Exercise prompt:
Retype exactly what runs from the first line of the data to the line with "import numpy as np", keeping both of those lines and skipping pictures.

====================

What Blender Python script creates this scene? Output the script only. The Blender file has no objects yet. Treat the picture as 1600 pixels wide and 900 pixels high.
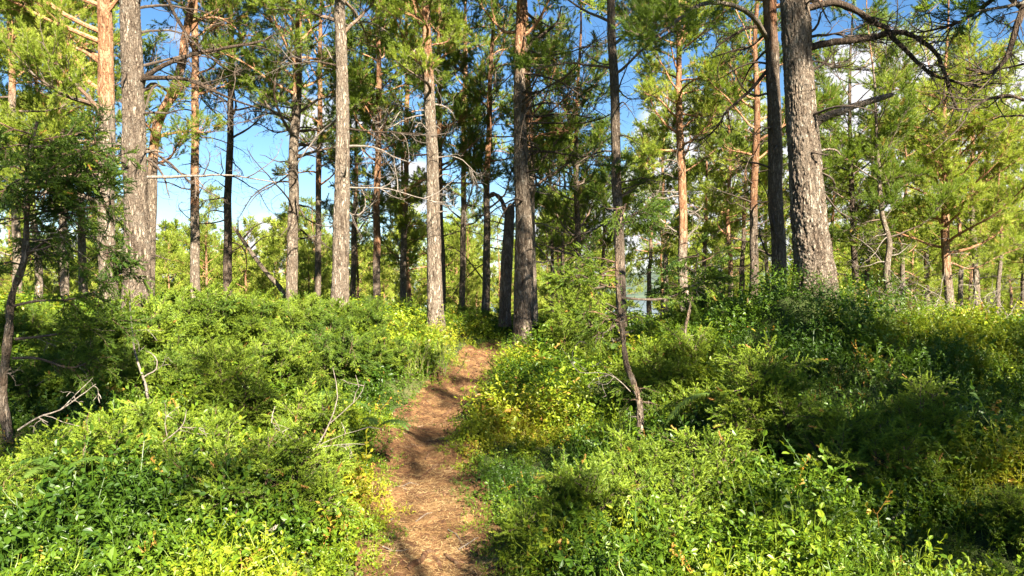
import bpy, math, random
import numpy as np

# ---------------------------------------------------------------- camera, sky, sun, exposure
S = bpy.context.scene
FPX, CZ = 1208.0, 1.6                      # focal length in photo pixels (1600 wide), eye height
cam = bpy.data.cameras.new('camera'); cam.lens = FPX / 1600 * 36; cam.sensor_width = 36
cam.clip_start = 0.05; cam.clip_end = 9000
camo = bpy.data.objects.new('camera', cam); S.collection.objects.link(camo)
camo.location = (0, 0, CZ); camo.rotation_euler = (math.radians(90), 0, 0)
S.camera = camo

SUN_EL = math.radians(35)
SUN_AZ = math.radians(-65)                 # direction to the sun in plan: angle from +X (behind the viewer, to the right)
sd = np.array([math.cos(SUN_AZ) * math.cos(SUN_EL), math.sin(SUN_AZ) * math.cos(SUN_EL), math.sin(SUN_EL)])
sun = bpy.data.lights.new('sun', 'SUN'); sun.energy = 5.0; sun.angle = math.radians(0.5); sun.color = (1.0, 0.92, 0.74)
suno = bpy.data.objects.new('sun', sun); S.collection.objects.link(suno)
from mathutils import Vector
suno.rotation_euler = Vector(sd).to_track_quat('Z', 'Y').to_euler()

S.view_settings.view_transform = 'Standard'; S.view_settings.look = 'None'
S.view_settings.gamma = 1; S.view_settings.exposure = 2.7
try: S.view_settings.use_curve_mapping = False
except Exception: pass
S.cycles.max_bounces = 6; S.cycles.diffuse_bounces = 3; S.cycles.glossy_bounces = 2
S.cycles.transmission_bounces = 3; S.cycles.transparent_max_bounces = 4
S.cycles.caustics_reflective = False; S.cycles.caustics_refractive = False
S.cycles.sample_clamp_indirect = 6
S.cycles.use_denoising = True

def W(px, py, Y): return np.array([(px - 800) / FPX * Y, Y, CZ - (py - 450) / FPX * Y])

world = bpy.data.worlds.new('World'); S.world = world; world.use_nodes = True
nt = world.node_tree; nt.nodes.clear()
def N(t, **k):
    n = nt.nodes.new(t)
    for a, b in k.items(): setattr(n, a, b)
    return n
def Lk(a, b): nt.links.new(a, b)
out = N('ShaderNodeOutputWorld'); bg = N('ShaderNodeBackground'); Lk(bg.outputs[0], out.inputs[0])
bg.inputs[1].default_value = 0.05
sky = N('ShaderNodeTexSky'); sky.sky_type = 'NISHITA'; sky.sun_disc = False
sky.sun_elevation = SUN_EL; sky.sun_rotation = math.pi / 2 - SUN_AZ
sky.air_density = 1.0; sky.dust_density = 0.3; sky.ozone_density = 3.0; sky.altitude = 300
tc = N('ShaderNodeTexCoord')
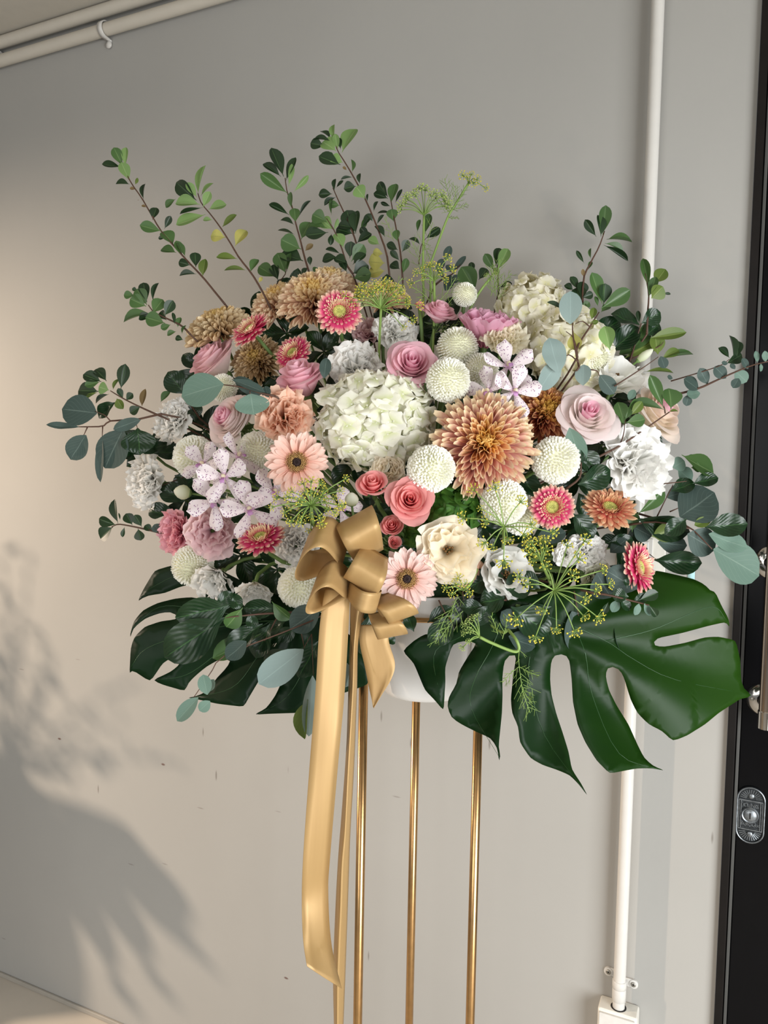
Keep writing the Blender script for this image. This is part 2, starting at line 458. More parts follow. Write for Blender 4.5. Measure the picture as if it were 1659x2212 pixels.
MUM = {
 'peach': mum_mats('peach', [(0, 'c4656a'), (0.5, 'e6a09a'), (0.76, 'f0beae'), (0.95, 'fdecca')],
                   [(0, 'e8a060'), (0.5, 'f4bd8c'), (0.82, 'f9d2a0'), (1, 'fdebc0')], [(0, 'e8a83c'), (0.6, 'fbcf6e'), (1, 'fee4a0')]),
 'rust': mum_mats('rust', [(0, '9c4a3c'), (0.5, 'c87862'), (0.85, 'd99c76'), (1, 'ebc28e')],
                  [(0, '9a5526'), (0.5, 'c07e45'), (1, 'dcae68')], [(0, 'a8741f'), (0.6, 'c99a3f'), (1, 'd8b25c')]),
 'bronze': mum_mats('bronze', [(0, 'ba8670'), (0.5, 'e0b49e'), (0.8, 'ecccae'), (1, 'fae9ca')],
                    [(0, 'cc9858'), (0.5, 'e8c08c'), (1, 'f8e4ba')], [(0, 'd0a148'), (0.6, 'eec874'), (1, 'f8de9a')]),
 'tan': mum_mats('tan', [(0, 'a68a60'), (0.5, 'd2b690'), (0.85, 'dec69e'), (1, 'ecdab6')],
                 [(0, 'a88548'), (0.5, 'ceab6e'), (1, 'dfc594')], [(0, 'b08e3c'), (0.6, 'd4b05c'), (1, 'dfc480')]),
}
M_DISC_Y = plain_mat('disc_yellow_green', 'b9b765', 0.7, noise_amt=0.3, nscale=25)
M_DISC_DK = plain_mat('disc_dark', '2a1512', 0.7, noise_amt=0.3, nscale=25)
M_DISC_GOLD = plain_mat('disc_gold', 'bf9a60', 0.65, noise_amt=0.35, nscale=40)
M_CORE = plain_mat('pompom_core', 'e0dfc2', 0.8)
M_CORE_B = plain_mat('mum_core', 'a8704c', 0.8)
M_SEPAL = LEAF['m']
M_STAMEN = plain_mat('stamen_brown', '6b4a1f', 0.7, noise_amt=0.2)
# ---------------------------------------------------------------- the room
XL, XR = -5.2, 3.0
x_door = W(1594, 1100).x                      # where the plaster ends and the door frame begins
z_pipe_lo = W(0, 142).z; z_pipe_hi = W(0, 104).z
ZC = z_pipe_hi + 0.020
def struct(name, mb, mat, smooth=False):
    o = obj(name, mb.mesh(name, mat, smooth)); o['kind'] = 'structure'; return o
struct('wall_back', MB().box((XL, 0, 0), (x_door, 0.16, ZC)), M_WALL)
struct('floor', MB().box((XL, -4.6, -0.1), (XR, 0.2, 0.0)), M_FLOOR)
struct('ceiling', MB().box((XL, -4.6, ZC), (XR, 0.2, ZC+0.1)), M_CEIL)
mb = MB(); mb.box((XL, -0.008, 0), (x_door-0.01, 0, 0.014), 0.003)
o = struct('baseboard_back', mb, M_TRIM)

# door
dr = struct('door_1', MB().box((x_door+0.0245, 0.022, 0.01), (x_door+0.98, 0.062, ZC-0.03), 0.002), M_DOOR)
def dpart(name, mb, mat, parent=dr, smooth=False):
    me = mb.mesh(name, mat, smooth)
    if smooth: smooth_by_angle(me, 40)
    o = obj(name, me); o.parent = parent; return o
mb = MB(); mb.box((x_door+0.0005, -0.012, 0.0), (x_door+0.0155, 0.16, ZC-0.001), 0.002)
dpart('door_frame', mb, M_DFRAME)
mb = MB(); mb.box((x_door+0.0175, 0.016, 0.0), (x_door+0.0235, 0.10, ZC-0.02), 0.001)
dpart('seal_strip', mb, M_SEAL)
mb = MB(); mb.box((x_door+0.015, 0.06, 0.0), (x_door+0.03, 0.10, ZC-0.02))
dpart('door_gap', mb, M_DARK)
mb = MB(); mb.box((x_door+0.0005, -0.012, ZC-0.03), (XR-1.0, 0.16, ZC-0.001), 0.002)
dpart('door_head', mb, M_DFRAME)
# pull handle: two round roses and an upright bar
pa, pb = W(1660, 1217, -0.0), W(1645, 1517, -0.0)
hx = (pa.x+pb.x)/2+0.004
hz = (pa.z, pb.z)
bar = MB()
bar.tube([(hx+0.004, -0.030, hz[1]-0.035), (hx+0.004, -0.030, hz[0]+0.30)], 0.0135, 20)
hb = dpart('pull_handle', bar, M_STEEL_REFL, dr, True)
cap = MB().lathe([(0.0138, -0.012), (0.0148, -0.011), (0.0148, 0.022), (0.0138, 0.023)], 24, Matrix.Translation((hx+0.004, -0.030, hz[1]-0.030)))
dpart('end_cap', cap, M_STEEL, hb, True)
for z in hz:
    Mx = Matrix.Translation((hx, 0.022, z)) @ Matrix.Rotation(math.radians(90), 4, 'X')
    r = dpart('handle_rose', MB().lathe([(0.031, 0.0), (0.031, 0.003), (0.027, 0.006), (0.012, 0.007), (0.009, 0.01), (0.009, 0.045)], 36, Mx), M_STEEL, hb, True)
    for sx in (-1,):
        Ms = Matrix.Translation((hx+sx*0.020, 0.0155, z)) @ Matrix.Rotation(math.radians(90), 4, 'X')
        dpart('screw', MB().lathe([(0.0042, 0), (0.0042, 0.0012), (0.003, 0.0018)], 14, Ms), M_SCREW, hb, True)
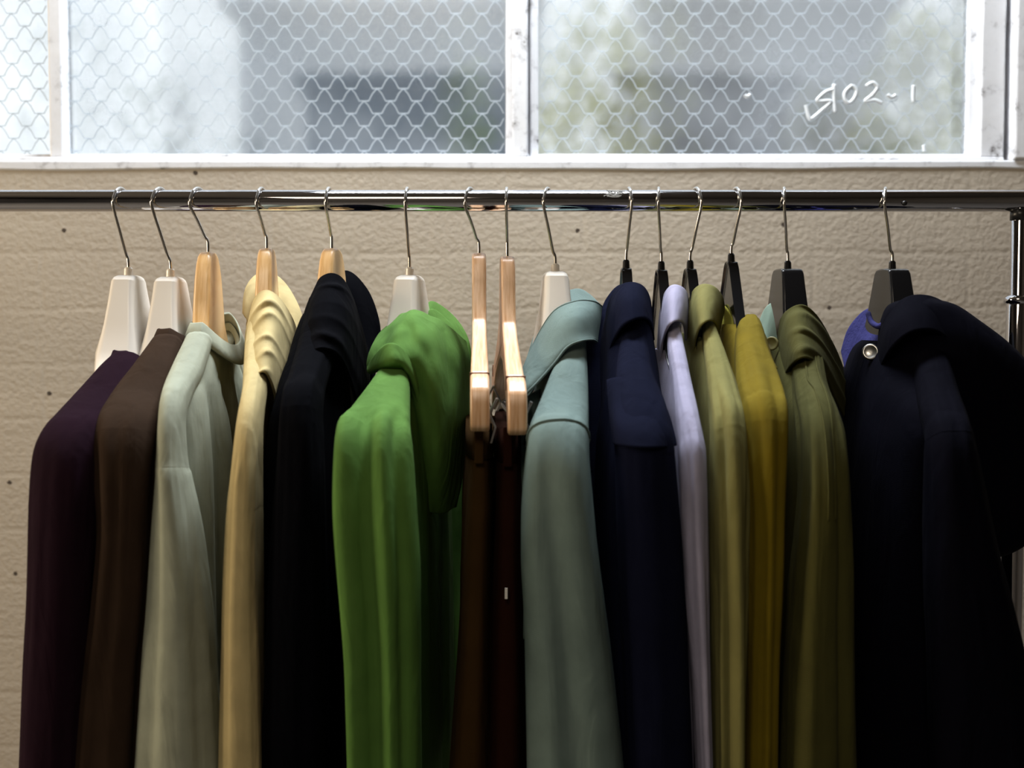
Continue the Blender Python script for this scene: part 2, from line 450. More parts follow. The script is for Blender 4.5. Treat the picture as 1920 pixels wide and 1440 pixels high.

====================

Solved exercise:
What Blender Python script creates this scene? Output the script only. The Blender file has no objects yet. Treat the picture as 1600 pixels wide and 900 pixels high.
import bpy, math, random
import numpy as np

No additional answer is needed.